Un órgano, una red, el fundamento de nuestro ser, la sede del alma, de nuestra memoria, personalidad e identidad. Sabemos que es una red de neuronas con centros altamente especializados que dialogan constantemente entre ellos, donde la comunicación es modulada por sustancias químicas, los neurotransmisores. Sabemos que es la sede de nuestra memoria, pero la memoria, además, es un proceso que envuelve el ambiente. Basta pensar al efecto asociativo de un olor o de una voz. Pero ese olor externo tiene una representación interna, como la voz, y es ya un recuerdo, a pesar de ser parte del presente, como estímulo contingente. Por otro lado los sentidos nos hacen parte del mundo exterior e interior como también nuestros movimientos.

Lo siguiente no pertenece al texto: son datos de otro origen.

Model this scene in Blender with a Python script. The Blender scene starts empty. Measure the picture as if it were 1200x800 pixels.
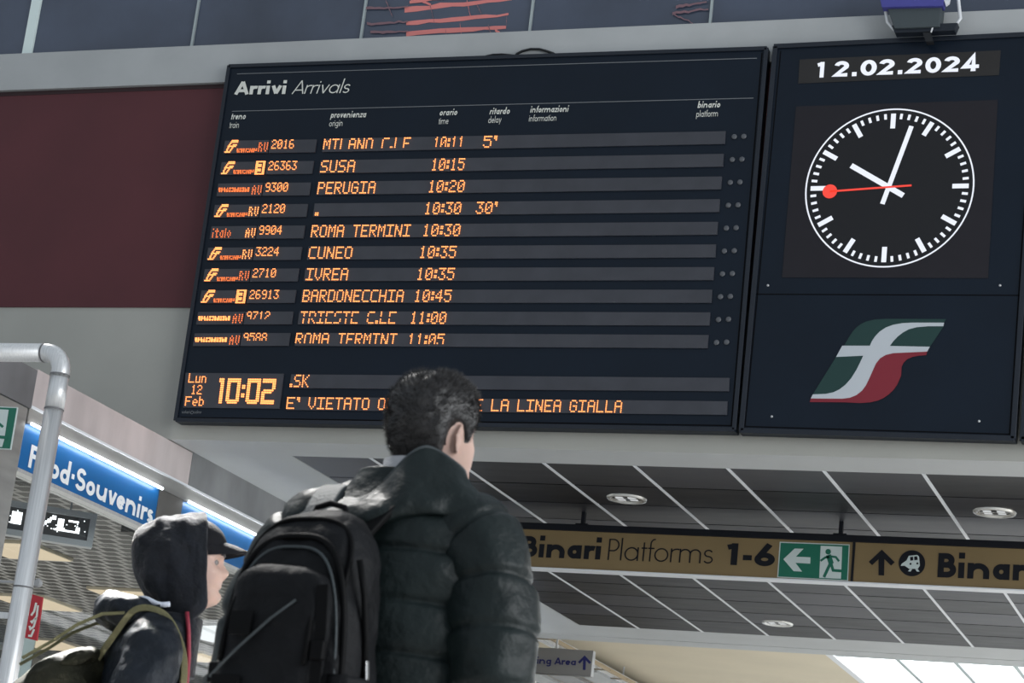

El cerebro participa junto al resto del cuerpo en nuestras emociones. Inicia, dirige y controla gran parte de nuestra actividad motriz y por consecuencia nuestro comportamiento. El uso del lenguaje es una actividad que depende del cerebro. Los miles de pacientes con afasia de diferentes tipos confirman este hecho. La autopercepción que es parte del concepto del yo, también es parte del cerebro. Pero el cerebro: ¿qué es? Físicamente lo distinguimos del cuerpo. Uno puede tomar un cerebro en la mano y declamar: este es un cerebro. Pero, funcionalmente, distinguir el cerebro del cuerpo y el cuerpo en su totalidad del ambiente y el ambiente de las representaciones que tenemos de él y estas representaciones de nuestras necesidades fundamentales como alimento, calor, afecto etc. no es una operación fácil y desprovista de problemas, como queremos pensar.

Es verdad el cerebro es un órgano inmerso en otro órgano y en otro órgano. Nuestro lenguaje habitualmente trasforma relaciones o procesos en objetos claramente distinguibles y asocia a esto propiedades y atributos que quizás no le pertenecen, solamente para facilitar la comunicación y la representación del mundo y la realidad. Haciendo así, perpetuamos una ilusión y nos apartamos de la realidad. En la planificación de los movimientos existe una interacción entre el cerebro, los músculos y los sentidos que es fundamental. Y observando un jugador de tenis de mesa, inmediatamente notamos que su postura física depende de una anticipación del movimiento del adversario y de la trayectoria esperada de la pelota junto a la fuerza estimada del golpee que esta ha recibido. El grado de integración de todos estos procesos nos lleva a pensar que la jugada está en el contexto, es decir, es la suma de todos los aspectos externos e internos que determinan la posición y reacción.

Esto se verifica en muchas otras actividades. Al ingreso de la oficina, donde trabajo, tenemos que introducir un código y muchas veces he observado que la capacidad de recordar el código numérico depende del movimiento de los dedos, como si la memoria fuese también determinada por estos y no exclusivamente, ya que la configuración física del panel, donde digitamos el número, también nos guía en nuestra capacidad de recordar. Es decir, la memoria es el resultado de una interacción, que transciende el cerebro. Lo mismo sucede con las emociones, donde la situación circunstancial tiene un valor enorme. Para hacer sentir una emoción a un público, hay que preparar el ambiente, la luz, los sonidos y los aromas. Todas estas cosas me llevan a pensar que el cerebro es una relación.

Recientemente he asistido al traslado de una persona anciana a una casa para ancianos y la memoria del anciano en cuestión deterioró rápidamente. Todos pensaron automáticamente en un problema de origen cerebral, como la demencia. Nadie consideró el cambio de ambiente como la causa catalizadora de este proceso y la razón está en esta idea de que nuestros procesos mentales sean determinados completamente por el cerebro como órgano físicamente delimitado y con sede exclusiva en nuestro cráneo. Por este motivo insisto en que el cerebro y muchas de sus funciones sean el resultado de una relación.